Reasons For Hope
By Ralph Hood
june 1999
Ralph Hood is a Certified Speaking Professional who has addressed aviation groups throughout North America. A pilot since 1969, he's insured and sold airplanes at retail and distributor levels and taught aviation management for Southern Illinois University. He currently serves as National CFI Marketing Mentor for AOPA's Project Pilot Instructor Program. He can be reached at [email protected]
The state of the industry certainly seems great to those of us who remember the early ’80s. Back then the industry fit Will Rogers' depression era evaluation of the country.
"The country," Will said on national radio, "is prosperous as a whole, but how much prosperity is there in a hole?" (Will was imitating President Calvin Coolidge, and many people thought it really was Coolidge. Later, Mrs. Coolidge told Rogers that she could have done a better imitation. Rogers said "Maybe so, but look what you had to put up with to learn it.")
The big question about state of the industry, of course, is how does our future look. My prognostications about the future are taken seriously only by those who don't remember my past predictions. I am, after all, the fellow who foresaw the failure of the Lear, the Cessna Citation, and the Caravan. I am also the fellow who quit a safe job with a Piper Distributor in order to become a retail aircraft salesperson in late 1978. New aircraft sales dropped 78.5% in five years, and I was definitely a participant.
But, being wrong about the past has never dampened my conviction that I am right about the future. So here we go ...
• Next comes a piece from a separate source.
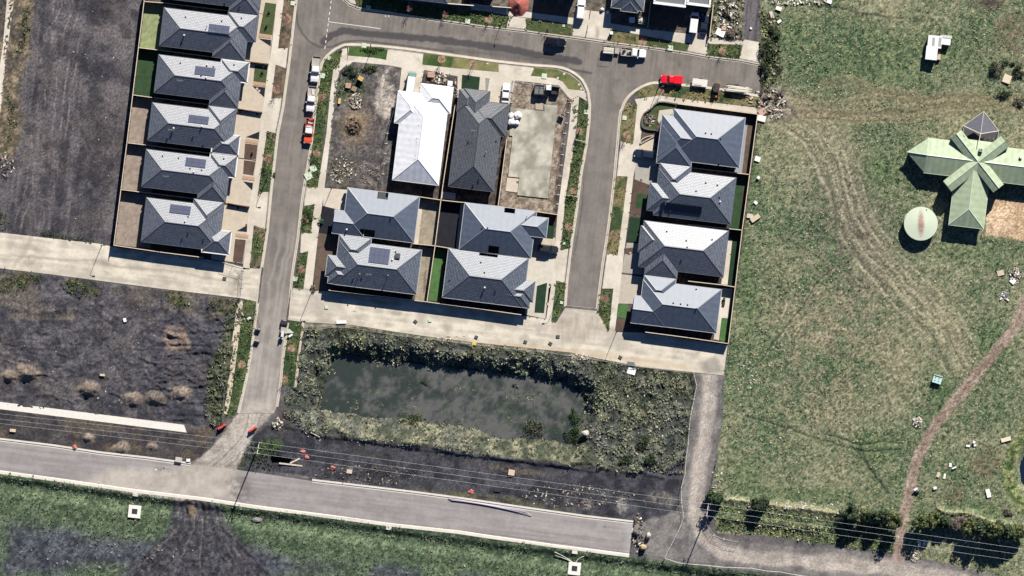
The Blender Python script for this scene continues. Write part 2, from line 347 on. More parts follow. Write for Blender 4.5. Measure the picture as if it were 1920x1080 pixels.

I am inclined to think the industry's future looks bright if only because so many smart people are throwing money at it. From transport aircraft manufacturers down to the smallest kitplane supplier, the bean counters are betting big bucks on us. What's even more amazing, Airbus and Boeing both hawked GA aircraft at NBAA . Think of it — a Boeing business jet! And when Warren Buffet buys in, folks, can there be any real doubt that we dwell in the valley by the still waters?
Another thing. I am truly impressed with the younger generation of aviation. I just spoke at the annual meeting of National Intercollegiate Flying Association. Talk about a group of winners. They were 20 or 21, and made me feel like a neophyte in the business.
Everywhere I look, it seems to me that our current and future managers are more educated and more directed than their predecessors. We are not only attracting more money from smarter investors, we are also attracting a good group of young folks who want to invest their lives in aviation.
Colleges and universities offering aviation management seem to be thriving, and an aggressive group of young Turks is evident at aviation trade shows. They know there's a future, and they want their share of it. (Watch out for a 15-year old kid from Georgia named Jamail Larkins. He's been working our shows since he was 13, he already has big-name corporate sponsors, and he has an aviation supply store on the web. We're gonna hear from that kid.)
The state of the industry? Looks good to me. Of course, considering my record, my enthusiasm may scare you to death.